Rudolf Ritter von Alt (28 August 1812, Vienna – 12 March 1905, Vienna), Austrian landscape and architectural painter. (Born as Rudolf Alt, he was able to add the von and bear the title of Ritter - which translates approximately as Sir - after he attained nobility in 1889.) Born into a family of professional artists, he studied at the Akademie der bildenden Künste in Vienna. Hiking trips through the Austrian Alps and northern Italy awoke a love for landscapes, and he painted using watercolors in a very realistic and detailed style. In 1833, inspired by a visit to Venice and neighboring cities, he also made a number of architectural paintings. The painting of interiors also became one of the genres he was most noted for.

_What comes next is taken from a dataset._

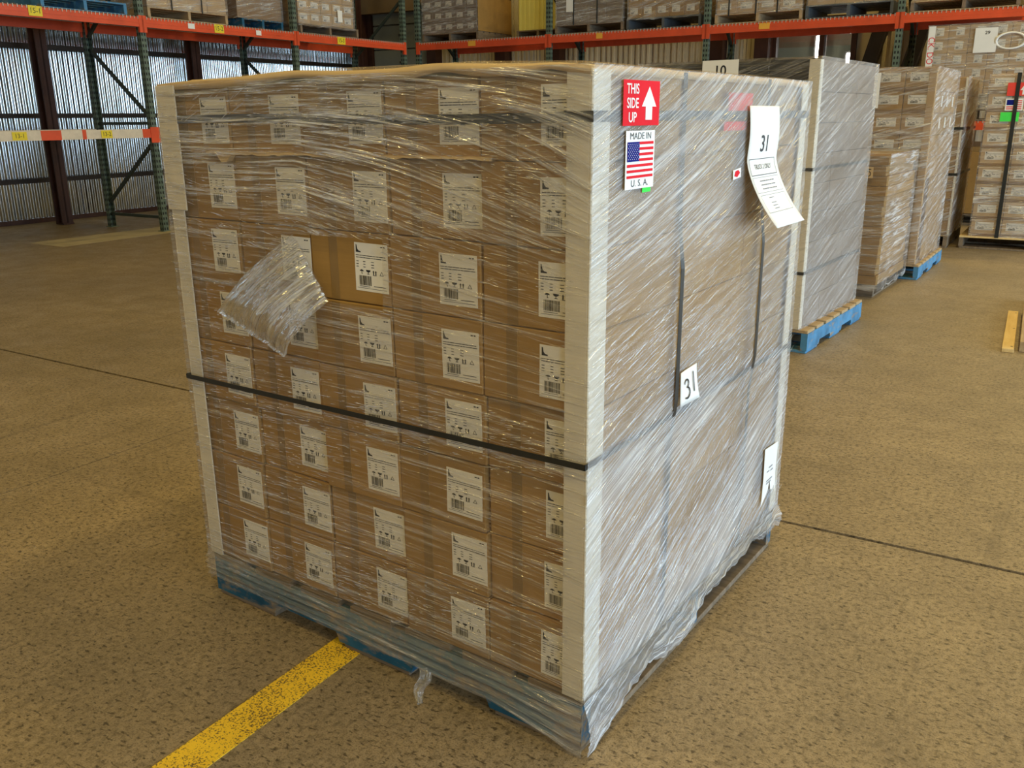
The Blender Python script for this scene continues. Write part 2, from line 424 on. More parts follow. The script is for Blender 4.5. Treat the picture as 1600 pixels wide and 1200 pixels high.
for x, s in ((-1.98, 0.16), (-1.45, 0.16), (-0.75, 0.16)):      # raking frame legs
    m = MB(); m.add([(x-0.53, -0.2, 0.0), (x-0.35, -0.2, 0.0), (x-0.35, 0, 0.0), (x-0.53, 0, 0.0), (x+0.22, -0.2, 3.0), (x+0.40, -0.2, 3.0), (x+0.40, 0, 3.0), (x+0.22, 0, 3.0)],
              [(0,3,2,1),(4,5,6,7),(0,1,5,4),(1,2,6,5),(2,3,7,6),(3,0,4,7)])
    obj('raking_leg', m.me('raking_leg', 'dark_steel'), wb)
d = empty('door_1', Bv(-10.15, YB-0.06, 0), TH); d['kind'] = 'structure'
for k in range(8):
    obj('door_panel', boxme('door_panel', (-0.62, -0.02, 0.02+0.42*k), (0.62, 0.02, 0.42+0.42*k), 'door_grey', 0.006), d)
obj('door_frame', boxme('door_frame', (-0.75, -0.06, 0), (-0.63, 0.03, 3.5), 'brown_steel'), d); obj('door_frame', boxme('door_frame', (0.63, -0.06, 0), (0.75, 0.03, 3.5), 'brown_steel'), d)
obj('door_bolt', boxme('door_bolt', (0.0, -0.05, 2.28), (0.05, -0.02, 2.32), 'dark_steel'), d); obj('door_bolt', boxme('door_bolt', (0.0, -0.05, 2.75), (0.05, -0.02, 2.79), 'dark_steel'), d)
obj('header_beam', boxme('header_beam', (-11.2, -0.25, 3.15), (-8.9, -0.05, 3.6), 'header_wood'), wb)
wn = empty('window_1', Bv(0, YB, 0), TH); wn['kind'] = 'structure'
m = MB()
for x in (WIN0, -2.62, WIN1): m.box((x-0.035, 0.0, WZ0), (x+0.035, 0.12, WZ1))
m.box((WIN0, 0, WZ0-0.03), (WIN1, 0.12, WZ0+0.03)); m.box((WIN0, 0, WZ1-0.03), (WIN1, 0.12, WZ1+0.03))
obj('window_frame', m.me('window_frame', 'brown_steel'), wn)
obj('pane', boxme('pane', (WIN0+0.04, 0.055, WZ0+0.03), (-2.655, 0.061, WZ1-0.03), 'pane_glass'), wn)
obj('pane', boxme('pane', (-2.585, 0.055, WZ0+0.03), (WIN1-0.04, 0.061, WZ1-0.03), 'pane_glass'), wn)
# office behind the window; glowing bars added for lamp reflections in the panes
rm = empty('wall_office', Bv(0, YB+0.2, 0), TH); rm['kind'] = 'structure'
m = MB(); m.box((WIN0-0.8, 1.6, 0), (WIN1+0.8, 1.7, 3.2)); m.box((WIN0-0.9, 0, 0), (WIN0-0.8, 1.7, 3.2)); m.box((WIN1+0.8, 0, 0), (WIN1+0.9, 1.7, 3.2)); m.box((WIN0-0.9, 0, 3.2), (WIN1+0.9, 1.7, 3.3))
obj('office_wall', m.me('office_wall', 'wall_olive'), rm)
m, nt, out = new_mat('reflection_glow'); e = N(nt, 'ShaderNodeEmission'); e.inputs[0].default_value = (1, 0.97, 0.9, 1); e.inputs[1].default_value = 14; lk(nt, e.outputs[0], out.inputs[0])
def lamp_reflection(x, z0, z1, wd, label):
    t = empty('lamp_reflection', Bv(x, YB+1.72, z0), TH)
    obj('glow_bar', boxme('glow_bar', (-wd/2, -0.04, 0), (wd/2, 0.0, z1-z0), 'reflection_glow', 0.01), t)
    obj('backing', boxme('backing', (-wd/2-0.03, 0.0, -0.03), (wd/2+0.03, 0.03, z1-z0+0.03), 'wall_grey'), t)
    tag(t, label, 'reflection')
lamp_reflection(-3.05, 2.18, 2.52, 0.13, 'tall glowing bar standing in for a lamp reflected in the office pane')
lamp_reflection(-2.50, 2.08, 2.24, 0.26, 'low wide glowing bar standing in for a reflection in the narrower office pane')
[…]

His later works came closer, stylistically, to Impressionism. 



Sunday, February 26, 2017

Giove pittore di farfalle, Mercurio e la Virtù, by Dosso Dossi, circa 1523-1524



"Jupiter painting butterflies, Mercury and Virtue". I'd never seen this painting before, and I think it's rather wonderful. An unusual, complex, but perfectly balanced composition. Lighting that is forceful but also nuanced. And, most of all, I find the color harmonies extremely beautiful. There are lovely details - the feathery trees, Mercury's feathered sandals/feet, Jupiter's lightning bolts, tossed at his feet - and many of the highlights look to be picked out in gold leaf. It also has that something extra I'm always thrilled to find in an otherwise merely beautiful painting: it's pretty damn nutty. I'm sure there are art historians, experts on Renaissance iconography and/or classical mythology who could explain the thing to us; there are probably innumerable scholarly treatises on just this single painting. I suppose it's some kind of allegory of painting. And from what I understand, the story goes that Virtue and Fortune were having a row and Virtue trotted off to Jupiter to get him to intervene. But Mercury told her to hold on, saying that the gods were busy "making cucumbers blossom and painting the wings on butterflies". Alright, fair enough. That still doesn't explain one very particular detail, one rather perverse artistic choice: having left off his typical macho styling and godly bravado, why is Jupiter - so languid his posture, head tilted back, legs coyly crossed - sitting there in that terribly fetching nightgown?


***

Dosso Dossi, né Giovanni di Niccolò de Luteri(circa 1490, San Giovanni del Dosso – 1542, Ferrara), Italian Renaissance painter. Little is known of his early life or training, but his father was employed by the Dukes of Ferrara. By his early twenties, Dossi himself had begun work for Alfonso I and Ercole II d'Este, Dukes of Ferrara and Modena; becoming principal court artist, he would continue for three decades, until his death. He often worked with his younger brother Battista Dossi, who had trained in the Roman workshop of Raphael.